In the alternative, since push is coming to shove, libraries HAVE to be allowed to buy any eBook which is available for sale to any other individual or entity. The fact that eBooks are often not available for purchase by libraries is a national disgrace.
http://alltogethernow.org/showtag.php?currid=85
There is also the issue of sharing ebooks – chapters or entire books – through interlibrary loan. If libraries are paying to buy these books then we should have the same rights – guided by copyright and fair use – that we do to share print books.
Libraries also need to stick together nationally in order to discourage price-gouging by publishers. The claim that library use discourages book purchases is unfounded. Publishers, booksellers, and libraries share a common interest in serving the reading public and in promoting literacy. Readers use libraries and also buy books, both for themselves and for others. This was well understood before eBooks came along. If publishers place too big a financial burden on libraries, they not only lose library customers, they also lose individual customers.
The ReadersFirst statement and the ability to add your library to the list of signatories is now available at http://readersfirst.org
As the author of two e-books (101 Movies About Women Directed By Women and How To Avoid Deadly Everyday Dangers; The Women’s Safety Guide) and four print books, I am always alarmed and irritated by the general lack of concern shown to the interests of authors in such discussions.
Let me just remind all the folks at the libraries that, while you may have lofty pretensions of helping the public and all that, you are essentially a high-class delivery system for stuff we create and without us you are nothing.

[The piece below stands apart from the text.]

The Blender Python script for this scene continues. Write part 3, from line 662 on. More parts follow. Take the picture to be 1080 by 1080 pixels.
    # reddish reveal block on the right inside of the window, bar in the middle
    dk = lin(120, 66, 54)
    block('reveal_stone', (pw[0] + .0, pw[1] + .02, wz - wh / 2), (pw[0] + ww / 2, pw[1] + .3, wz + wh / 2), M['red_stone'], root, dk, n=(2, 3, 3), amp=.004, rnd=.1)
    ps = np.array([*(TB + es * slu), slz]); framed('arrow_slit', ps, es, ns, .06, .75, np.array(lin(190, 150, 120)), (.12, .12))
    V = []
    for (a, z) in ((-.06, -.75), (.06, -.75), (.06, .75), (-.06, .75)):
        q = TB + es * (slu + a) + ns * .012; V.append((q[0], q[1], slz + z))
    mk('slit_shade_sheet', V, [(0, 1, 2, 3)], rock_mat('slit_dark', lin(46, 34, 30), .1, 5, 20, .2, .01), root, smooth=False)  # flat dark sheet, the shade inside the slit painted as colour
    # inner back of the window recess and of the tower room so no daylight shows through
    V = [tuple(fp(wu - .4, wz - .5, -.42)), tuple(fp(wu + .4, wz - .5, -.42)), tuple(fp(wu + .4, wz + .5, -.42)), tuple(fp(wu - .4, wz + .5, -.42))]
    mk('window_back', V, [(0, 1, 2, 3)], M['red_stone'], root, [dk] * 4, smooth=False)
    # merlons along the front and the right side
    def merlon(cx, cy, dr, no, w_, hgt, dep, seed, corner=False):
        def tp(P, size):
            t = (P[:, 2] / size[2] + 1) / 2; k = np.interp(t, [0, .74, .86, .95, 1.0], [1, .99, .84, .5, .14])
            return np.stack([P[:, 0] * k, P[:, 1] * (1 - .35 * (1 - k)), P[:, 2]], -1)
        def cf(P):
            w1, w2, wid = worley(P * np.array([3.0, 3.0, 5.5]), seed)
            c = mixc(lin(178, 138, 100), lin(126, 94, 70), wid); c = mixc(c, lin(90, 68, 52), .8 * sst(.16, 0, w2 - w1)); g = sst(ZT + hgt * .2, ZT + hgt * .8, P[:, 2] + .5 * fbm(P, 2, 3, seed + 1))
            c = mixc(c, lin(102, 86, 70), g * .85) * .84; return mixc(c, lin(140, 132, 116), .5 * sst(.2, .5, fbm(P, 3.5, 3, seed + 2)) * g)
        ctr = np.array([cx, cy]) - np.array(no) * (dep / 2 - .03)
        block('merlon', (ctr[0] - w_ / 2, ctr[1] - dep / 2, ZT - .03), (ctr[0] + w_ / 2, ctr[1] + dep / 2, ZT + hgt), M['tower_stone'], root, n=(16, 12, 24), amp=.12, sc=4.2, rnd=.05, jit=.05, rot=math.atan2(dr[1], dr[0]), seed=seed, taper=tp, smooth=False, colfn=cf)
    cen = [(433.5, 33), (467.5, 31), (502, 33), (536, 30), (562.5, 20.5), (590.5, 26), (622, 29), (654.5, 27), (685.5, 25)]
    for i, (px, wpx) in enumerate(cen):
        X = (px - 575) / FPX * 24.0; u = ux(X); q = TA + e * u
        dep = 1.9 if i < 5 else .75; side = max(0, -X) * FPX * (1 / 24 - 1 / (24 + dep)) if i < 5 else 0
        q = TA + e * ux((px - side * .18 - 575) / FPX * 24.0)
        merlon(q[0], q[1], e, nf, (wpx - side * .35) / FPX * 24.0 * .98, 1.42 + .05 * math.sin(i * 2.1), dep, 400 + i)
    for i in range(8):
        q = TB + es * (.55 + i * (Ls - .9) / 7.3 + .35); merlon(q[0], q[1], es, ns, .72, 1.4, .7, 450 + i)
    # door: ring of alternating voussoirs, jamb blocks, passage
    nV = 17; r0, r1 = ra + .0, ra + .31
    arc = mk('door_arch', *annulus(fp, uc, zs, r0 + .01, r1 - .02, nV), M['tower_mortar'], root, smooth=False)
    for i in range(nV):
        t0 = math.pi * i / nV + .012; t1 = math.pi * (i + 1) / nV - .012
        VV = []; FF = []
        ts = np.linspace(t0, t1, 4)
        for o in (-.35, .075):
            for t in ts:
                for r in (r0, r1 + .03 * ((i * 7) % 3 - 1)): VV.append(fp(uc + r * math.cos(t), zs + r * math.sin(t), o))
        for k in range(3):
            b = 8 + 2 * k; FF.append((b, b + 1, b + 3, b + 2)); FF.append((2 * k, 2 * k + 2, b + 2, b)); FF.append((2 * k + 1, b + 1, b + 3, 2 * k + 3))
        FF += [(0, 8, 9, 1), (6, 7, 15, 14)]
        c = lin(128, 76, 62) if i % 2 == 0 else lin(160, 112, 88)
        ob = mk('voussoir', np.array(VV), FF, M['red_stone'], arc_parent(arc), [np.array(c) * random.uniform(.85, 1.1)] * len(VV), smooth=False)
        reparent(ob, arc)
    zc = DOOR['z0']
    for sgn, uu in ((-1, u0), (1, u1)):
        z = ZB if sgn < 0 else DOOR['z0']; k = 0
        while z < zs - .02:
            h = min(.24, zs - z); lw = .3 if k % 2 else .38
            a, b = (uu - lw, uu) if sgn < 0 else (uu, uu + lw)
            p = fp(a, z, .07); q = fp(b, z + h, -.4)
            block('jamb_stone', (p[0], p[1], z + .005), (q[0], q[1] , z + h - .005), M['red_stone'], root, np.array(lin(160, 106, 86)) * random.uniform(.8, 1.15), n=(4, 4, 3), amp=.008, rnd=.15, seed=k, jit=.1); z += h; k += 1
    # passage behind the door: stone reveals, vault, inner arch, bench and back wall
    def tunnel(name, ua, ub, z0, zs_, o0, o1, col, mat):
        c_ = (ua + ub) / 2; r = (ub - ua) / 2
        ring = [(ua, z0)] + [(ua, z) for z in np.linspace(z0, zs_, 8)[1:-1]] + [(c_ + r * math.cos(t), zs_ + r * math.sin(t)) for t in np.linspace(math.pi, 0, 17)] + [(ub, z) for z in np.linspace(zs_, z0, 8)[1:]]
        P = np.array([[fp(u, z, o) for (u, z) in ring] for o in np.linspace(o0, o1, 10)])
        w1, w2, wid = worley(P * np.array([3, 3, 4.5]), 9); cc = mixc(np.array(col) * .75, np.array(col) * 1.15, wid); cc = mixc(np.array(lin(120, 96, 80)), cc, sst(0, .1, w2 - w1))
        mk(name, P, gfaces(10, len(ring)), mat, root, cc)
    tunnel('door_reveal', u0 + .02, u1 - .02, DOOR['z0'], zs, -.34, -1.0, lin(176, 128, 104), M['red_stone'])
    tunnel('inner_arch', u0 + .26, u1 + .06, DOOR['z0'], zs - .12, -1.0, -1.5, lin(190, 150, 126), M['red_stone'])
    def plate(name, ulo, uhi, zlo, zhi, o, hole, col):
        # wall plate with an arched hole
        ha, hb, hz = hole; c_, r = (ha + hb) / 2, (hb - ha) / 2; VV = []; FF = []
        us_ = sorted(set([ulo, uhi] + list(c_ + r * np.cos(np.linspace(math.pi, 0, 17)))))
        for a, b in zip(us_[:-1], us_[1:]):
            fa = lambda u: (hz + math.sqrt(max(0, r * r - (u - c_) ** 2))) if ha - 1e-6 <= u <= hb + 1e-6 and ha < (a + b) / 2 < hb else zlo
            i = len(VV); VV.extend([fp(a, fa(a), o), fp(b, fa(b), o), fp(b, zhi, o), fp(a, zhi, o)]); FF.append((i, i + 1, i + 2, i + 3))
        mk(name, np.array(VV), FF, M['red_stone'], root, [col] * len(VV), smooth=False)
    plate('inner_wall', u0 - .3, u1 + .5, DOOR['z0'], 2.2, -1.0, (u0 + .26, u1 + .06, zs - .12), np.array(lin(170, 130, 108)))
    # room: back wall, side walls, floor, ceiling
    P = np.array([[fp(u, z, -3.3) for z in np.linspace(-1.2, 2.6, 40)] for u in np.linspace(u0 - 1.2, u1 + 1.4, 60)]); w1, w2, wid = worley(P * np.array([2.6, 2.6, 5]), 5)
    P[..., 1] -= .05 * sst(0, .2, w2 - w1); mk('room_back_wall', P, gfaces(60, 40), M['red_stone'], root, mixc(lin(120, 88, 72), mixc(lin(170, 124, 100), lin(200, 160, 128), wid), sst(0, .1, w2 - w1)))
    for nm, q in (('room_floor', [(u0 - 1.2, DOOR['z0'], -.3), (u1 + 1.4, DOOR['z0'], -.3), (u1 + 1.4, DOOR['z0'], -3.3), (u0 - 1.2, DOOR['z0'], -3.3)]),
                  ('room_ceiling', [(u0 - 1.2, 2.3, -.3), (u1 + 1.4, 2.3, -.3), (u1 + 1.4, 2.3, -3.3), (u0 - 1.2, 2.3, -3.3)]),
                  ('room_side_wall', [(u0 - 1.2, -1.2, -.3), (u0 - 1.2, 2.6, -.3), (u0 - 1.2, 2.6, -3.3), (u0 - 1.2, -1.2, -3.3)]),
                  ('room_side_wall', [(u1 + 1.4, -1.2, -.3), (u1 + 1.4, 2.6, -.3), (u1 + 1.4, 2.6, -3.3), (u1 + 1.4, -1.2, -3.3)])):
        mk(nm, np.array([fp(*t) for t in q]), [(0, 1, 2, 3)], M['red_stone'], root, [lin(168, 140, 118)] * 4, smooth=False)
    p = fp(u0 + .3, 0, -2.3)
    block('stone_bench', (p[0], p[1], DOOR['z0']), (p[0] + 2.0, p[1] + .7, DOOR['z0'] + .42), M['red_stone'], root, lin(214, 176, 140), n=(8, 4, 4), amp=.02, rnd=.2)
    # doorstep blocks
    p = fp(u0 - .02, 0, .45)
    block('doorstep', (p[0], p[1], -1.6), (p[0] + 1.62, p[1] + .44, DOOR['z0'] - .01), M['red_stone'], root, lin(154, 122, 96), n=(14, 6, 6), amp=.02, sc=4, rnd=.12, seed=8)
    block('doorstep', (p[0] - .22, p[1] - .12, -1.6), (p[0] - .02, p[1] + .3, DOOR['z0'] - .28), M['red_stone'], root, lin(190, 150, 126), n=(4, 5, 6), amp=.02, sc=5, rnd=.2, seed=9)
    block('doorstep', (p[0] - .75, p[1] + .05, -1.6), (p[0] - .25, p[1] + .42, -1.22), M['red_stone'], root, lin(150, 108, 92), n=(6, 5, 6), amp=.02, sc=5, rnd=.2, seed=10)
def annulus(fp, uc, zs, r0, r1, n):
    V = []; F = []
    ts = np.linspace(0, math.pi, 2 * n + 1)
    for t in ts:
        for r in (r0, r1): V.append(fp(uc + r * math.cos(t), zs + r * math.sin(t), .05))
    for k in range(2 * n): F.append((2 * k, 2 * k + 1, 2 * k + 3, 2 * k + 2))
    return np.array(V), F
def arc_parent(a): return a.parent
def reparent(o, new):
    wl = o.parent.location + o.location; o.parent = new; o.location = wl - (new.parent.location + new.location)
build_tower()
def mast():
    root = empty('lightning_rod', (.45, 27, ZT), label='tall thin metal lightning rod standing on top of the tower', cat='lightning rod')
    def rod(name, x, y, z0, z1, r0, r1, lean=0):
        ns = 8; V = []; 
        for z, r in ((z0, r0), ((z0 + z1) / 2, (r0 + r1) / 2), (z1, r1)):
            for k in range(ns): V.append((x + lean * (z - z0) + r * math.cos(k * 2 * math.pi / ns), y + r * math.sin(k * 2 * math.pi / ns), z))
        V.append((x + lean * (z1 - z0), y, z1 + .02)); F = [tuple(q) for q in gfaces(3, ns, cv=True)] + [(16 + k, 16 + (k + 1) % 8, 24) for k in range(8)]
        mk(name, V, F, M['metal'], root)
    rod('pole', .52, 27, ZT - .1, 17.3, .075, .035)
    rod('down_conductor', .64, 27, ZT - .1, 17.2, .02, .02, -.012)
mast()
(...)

You are still in the loop when it comes to authors connecting with readers, but your future could be just as rocky as that currently shaking up the publishing industry right now if we can work out a better way. From my own personal perspective, it can’t happen too soon for the people at the Toronto Public Library.
I so agree with the points Dale made earlier, particularly the “authors will make out like bandits” and libraries having the right to purchase eBooks. I think authors need to take a stand on this matter as well. If there are authors who “bristle” at the thought of a single e-book finding its way into the hands of multiple readers, won’t education decline? The technology to turn every book into a “content stream” already exists. Picture a scenario where every reference used in the creation of the textbook or magazine article must first be purchased in order to “cite” it as a reference. Image continued scenarios where references to books from a “competing” publisher/distributor are forbidden. This appears to be a new “golden age” for authorship and journalism. Let’s remind each other that libraries are instrumental to an author’s ability to influence readers.I suggest that you approach the next author you like and tell them you are a “big fan” and see how may ask “did you buy my book, or just read it from the library?”